The many torture scenes that follow their capture by Sheriff Hoyt are pretty much what you expect from a mainstreaming of horror porn. The shadows are dark, the floor and walls slick, the devices rudimentary and filthy. Hoyt hangs up and beats on the boys in the barn, Leatherface hacks up limbs and torsos in the basement, and mama Luda May (Marietta Marich, looking much the same as she did in 2003) attends to the cooking, trying to sort out which tongue is which. A leather-jacketed biker (Lee Tergeson, game as ever) comes through on his own vengeance mission, only to be split open by Leatherface’s roaring chainsaw, his blood spattering all over Hoyt’s ecstatic face like ejaculate.

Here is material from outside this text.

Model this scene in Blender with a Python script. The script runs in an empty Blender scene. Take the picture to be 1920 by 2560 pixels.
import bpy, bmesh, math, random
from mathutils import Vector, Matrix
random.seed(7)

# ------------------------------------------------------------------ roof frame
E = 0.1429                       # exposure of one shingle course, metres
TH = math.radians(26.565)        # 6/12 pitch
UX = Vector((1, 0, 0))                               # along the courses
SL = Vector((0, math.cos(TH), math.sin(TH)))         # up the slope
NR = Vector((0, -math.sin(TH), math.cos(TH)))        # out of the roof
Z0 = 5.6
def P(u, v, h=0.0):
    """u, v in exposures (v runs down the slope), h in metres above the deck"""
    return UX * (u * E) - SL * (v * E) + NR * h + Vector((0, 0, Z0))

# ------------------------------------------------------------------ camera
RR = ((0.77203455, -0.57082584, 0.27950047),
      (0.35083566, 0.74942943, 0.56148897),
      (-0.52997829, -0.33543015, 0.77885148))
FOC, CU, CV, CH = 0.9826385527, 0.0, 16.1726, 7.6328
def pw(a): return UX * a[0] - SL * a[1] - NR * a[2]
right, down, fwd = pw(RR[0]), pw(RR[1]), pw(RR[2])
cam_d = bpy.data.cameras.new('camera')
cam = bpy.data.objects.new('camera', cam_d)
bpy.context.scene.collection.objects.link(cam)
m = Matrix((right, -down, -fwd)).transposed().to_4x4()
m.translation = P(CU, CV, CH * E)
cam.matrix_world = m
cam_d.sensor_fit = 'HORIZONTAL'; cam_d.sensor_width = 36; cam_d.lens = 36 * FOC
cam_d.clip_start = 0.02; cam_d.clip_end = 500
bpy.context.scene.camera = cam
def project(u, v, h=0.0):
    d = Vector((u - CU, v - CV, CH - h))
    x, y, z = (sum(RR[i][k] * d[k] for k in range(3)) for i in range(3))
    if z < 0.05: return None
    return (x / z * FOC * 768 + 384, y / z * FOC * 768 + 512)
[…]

But if such visual details are ghastly and allusive, they are also not new, not frightening or even very dreadful, since they have been — as they say — “done to death” in previous versions of Hooper’s original (which only looks more and more intelligent as the remakes and sequels and prequels pile up). The argument might be made that the kids who “stay the course” let themselves in for the atrocities they encounter and in a couple of cases commit. These appalling acts are a function of environment and necessity, lawlessness and panic. Eric, though acknowledging that he suffers nightmares, tells Dean early on that the war is awful, but “It’s amazing the things you can get used to.” That’s the pity. We’re getting used to horror porn, in its increasingly formulaic arrangements. And so we’re missing the horror of it.